Jossey-Bass. 240 pp. $19.95.


“The central thesis of this book is that parents need to do more than simply give their kids prayers to say. Rather, parents themselves should learn to pray by praying with and for their children.” The husband and wife who wrote this little book are fine literary artists and the parents of four children. Incorporating their years of experience and their consultations with experts on spirituality, they have created a substantial little guidebook to the “earthy spirituality of family life” to help parents meet their responsibility for nurturing the souls of their children”in which process the parents will find their own souls nurtured in turn. The excellent introductory essay starts at square one, with a parent’s common question, “How can I teach my kids to pray if I don’t know how to pray myself?” Taking into account the stages of childhood development, the many different aspects and kinds of prayer, the special needs of interdenominational and interfaith families, and much more, the Wolfes offer deep reflection and practical advice. The bulk of the book is a rich collection of prayers from many sources on which families can draw for different seasons, occasions, celebrations, and crises. This book should become a treasured possession in many households.

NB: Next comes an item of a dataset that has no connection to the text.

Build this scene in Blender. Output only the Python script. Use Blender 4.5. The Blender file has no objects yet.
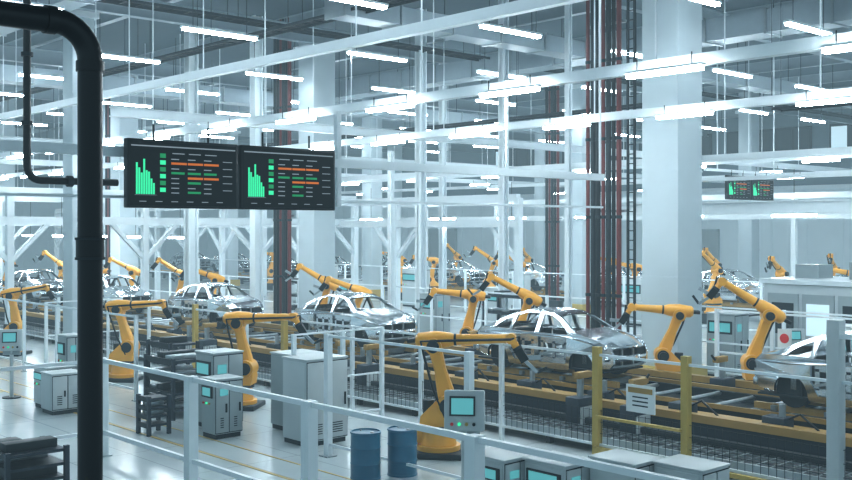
import bpy, bmesh, math, random
from mathutils import Vector, Matrix
from mathutils.geometry import tessellate_polygon
random.seed(4)
scene=bpy.context.scene

# ---------------------------------------------------------------- materials
def mat(name,col,rough=.5,metal=0.,emis=None,estr=0.,noise=0.,nscale=4.,spec=.5):
    m=bpy.data.materials.new(name); m.use_nodes=True
    nt=m.node_tree; b=nt.nodes['Principled BSDF']
    b.inputs['Base Color'].default_value=(*col,1)
    b.inputs['Roughness'].default_value=rough
    b.inputs['Metallic'].default_value=metal
    b.inputs['Specular IOR Level'].default_value=spec
    if emis:
        b.inputs['Emission Color'].default_value=(*emis,1)
        b.inputs['Emission Strength'].default_value=estr
    if noise>0:
        tc=nt.nodes.new('ShaderNodeTexCoord'); n=nt.nodes.new('ShaderNodeTexNoise')
        n.inputs['Scale'].default_value=nscale; n.inputs['Detail'].default_value=4
        r=nt.nodes.new('ShaderNodeMapRange')
        r.inputs['To Min'].default_value=1-noise; r.inputs['To Max'].default_value=1+noise
        mx=nt.nodes.new('ShaderNodeVectorMath'); mx.operation='SCALE'
        mx.inputs[0].default_value=col
        nt.links.new(tc.outputs['Object'],n.inputs['Vector'])
        nt.links.new(n.outputs['Fac'],r.inputs['Value'])
        nt.links.new(r.outputs['Result'],mx.inputs['Scale'])
        nt.links.new(mx.outputs['Vector'],b.inputs['Base Color'])
        r2=nt.nodes.new('ShaderNodeMapRange')
        r2.inputs['To Min'].default_value=max(0,rough-.1); r2.inputs['To Max'].default_value=min(1,rough+.1)
        nt.links.new(n.outputs['Fac'],r2.inputs['Value'])
        nt.links.new(r2.outputs['Result'],b.inputs['Roughness'])
    return m
M={}
M['white']=mat('painted_steel_white',(.70,.76,.79),.4,noise=.05)
M['column']=mat('column_paint',(.48,.55,.585),.6,noise=.06,nscale=1.5)
M['grey']=mat('cabinet_grey',(.31,.36,.375),.45,noise=.05)
M['lgrey']=mat('cabinet_light',(.46,.51,.525),.4,noise=.05)
M['dgrey']=mat('dark_grey',(.020,.028,.034),.5,noise=.1,spec=.3)
M['black']=mat('black_paint',(.005,.008,.011),.38,spec=.35)
M['steel']=mat('galvanised_steel',(.34,.385,.41),.35,.8,noise=.1,nscale=8)
M['bright']=mat('bare_body_metal',(.66,.70,.73),.19,1.0,noise=.06,nscale=3)
M['orange']=mat('robot_orange',(.80,.38,.045),.33,noise=.05)
M['ochre']=mat('ochre_paint',(.33,.20,.055),.45,noise=.12)
M['yellow']=mat('safety_yellow',(.45,.32,.08),.45,noise=.06)
M['red']=mat('pipe_red',(.12,.015,.015),.5)
M['redb']=mat('sign_red',(.6,.03,.03),.5)
M['blue']=mat('drum_blue',(.015,.13,.22),.35,noise=.1)
M['navy']=mat('rack_navy',(.014,.025,.040),.5,noise=.1)
M['teal']=mat('hmi_screen',(.03,.16,.18),.4,emis=(.10,.36,.38),estr=.65)
M['tube']=mat('led_tube',(1,1,1),.5,emis=(.84,.95,1.),estr=60)
M['tubef']=mat('led_tube_high',(1,1,1),.5,emis=(.80,.93,1.),estr=55)
M['duct']=mat('duct_metal',(.30,.36,.40),.4,.4,noise=.08)
M['sgreen']=mat('screen_green',(.02,.3,.15),.5,emis=(.05,.72,.34),estr=.8,spec=.1)
M['sdgreen']=mat('screen_dark_green',(.01,.12,.05),.5,emis=(.02,.30,.12),estr=.6,spec=.1)
M['sor']=mat('screen_orange',(.3,.08,.02),.5,emis=(.60,.16,.03),estr=.6,spec=.1)
M['sgrey']=mat('screen_grey',(.12,.15,.18),.5,emis=(.34,.4,.44),estr=.45,spec=.1)
M['sbg']=mat('screen_background',(.005,.008,.010),.5,emis=(.02,.03,.035),estr=.15,spec=.1)
M['glass']=mat('window_pane',(.3,.4,.45),.15,emis=(.6,.8,.9),estr=.6)
M['wlabel']=mat('label_white',(.7,.73,.73),.5)

def floor_mat():
    m=bpy.data.materials.new('polished_floor'); m.use_nodes=True; nt=m.node_tree
    b=nt.nodes['Principled BSDF']; tc=nt.nodes.new('ShaderNodeTexCoord')
    n=nt.nodes.new('ShaderNodeTexNoise'); n.inputs['Scale'].default_value=.35; n.inputs['Detail'].default_value=6
    cr=nt.nodes.new('ShaderNodeValToRGB')
    cr.color_ramp.elements[0].position=.3; cr.color_ramp.elements[0].color=(.47,.54,.56,1)
    cr.color_ramp.elements[1].position=.7; cr.color_ramp.elements[1].color=(.59,.65,.67,1)
    br=nt.nodes.new('ShaderNodeTexBrick'); br.inputs['Scale'].default_value=.2
    br.offset=0; br.inputs['Mortar Size'].default_value=.003
    br.inputs['Color1'].default_value=(1,1,1,1); br.inputs['Color2'].default_value=(.97,.97,.97,1); br.inputs['Mortar'].default_value=(.7,.7,.7,1)
    mx=nt.nodes.new('ShaderNodeMix'); mx.data_type='RGBA'; mx.blend_type='MULTIPLY'; mx.inputs[0].default_value=1
    nt.links.new(tc.outputs['Object'],n.inputs['Vector']); nt.links.new(tc.outputs['Object'],br.inputs['Vector'])
    nt.links.new(n.outputs['Fac'],cr.inputs['Fac']); nt.links.new(cr.outputs['Color'],mx.inputs[6])
    nt.links.new(br.outputs['Color'],mx.inputs[7]); nt.links.new(mx.outputs[2],b.inputs['Base Color'])
    b.inputs['Roughness'].default_value=.17
    return m
M['floor']=floor_mat()
M['wall']=mat('wall_paint',(.66,.74,.78),.7,noise=.05,nscale=.5)
M['wallup']=mat('wall_upper_cladding',(.14,.19,.22),.7,noise=.08,nscale=.5)
M['ceil']=mat('ceiling_deck',(.075,.11,.135),.8,noise=.1,nscale=.6)
KEYS=list(M); IDX={k:i for i,k in enumerate(KEYS)}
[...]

Rediscovering America’s Sacred Ground: Public Religion and Pursuit of the Good in a Pluralistic America.
By Barbara A. McGraw.
SUNY Press. 241 pp. $16.95 paper.


Writing for a general audience, the author surveys some of the disputes over whether the public square should be naked, sacred, or civil. The “sacred ground” of the title is variously described but usually seems to mean the common good. McGraw, who teaches at Saint Mary’s College of California, skirts some of the harder questions joining moral discernment and public policy. Abortion, for instance, is not to be found in the index. Hers is an exclusively Lockean and contractual reading of the American founding, devoid of the covenantal intonations of providential purpose. Her insistently advanced definition of religion is radically Protestant and individualistic, effectively identifying religion with individual conscience understood as self-direction. Her understanding of the “separation of church and state” entails also a separation of conscience from church. She wants to steer a middle course between “left” and “right,” but one wonders if her repeated affirmation that “the voice of the people is the voice of God” might be equally objectionable to both. As a form of democratic idolatry, it ought to be.


More Catholic Than the Pope: An Inside Look at Extreme Traditionalism.
By Patrick Madrid & Pete Vere.
Our Sunday Visitor.
186 pp. $12.95 paper.


Started in France, the Society of St. Pius X (SSPX) now has an estimated one million members worldwide. SSPX, founded by the late Archbishop Marcel Lefebvre, presents itself as being in communion with the Catholic Church and apparently most of its members believe that is the case. This book is aimed at disillusioning them. The evidence presented is conclusive, but whether it will convince is another matter. Both authors identify themselves as traditionalists and Mr. Madrid provides the “inside look” as a former Lefebvrist.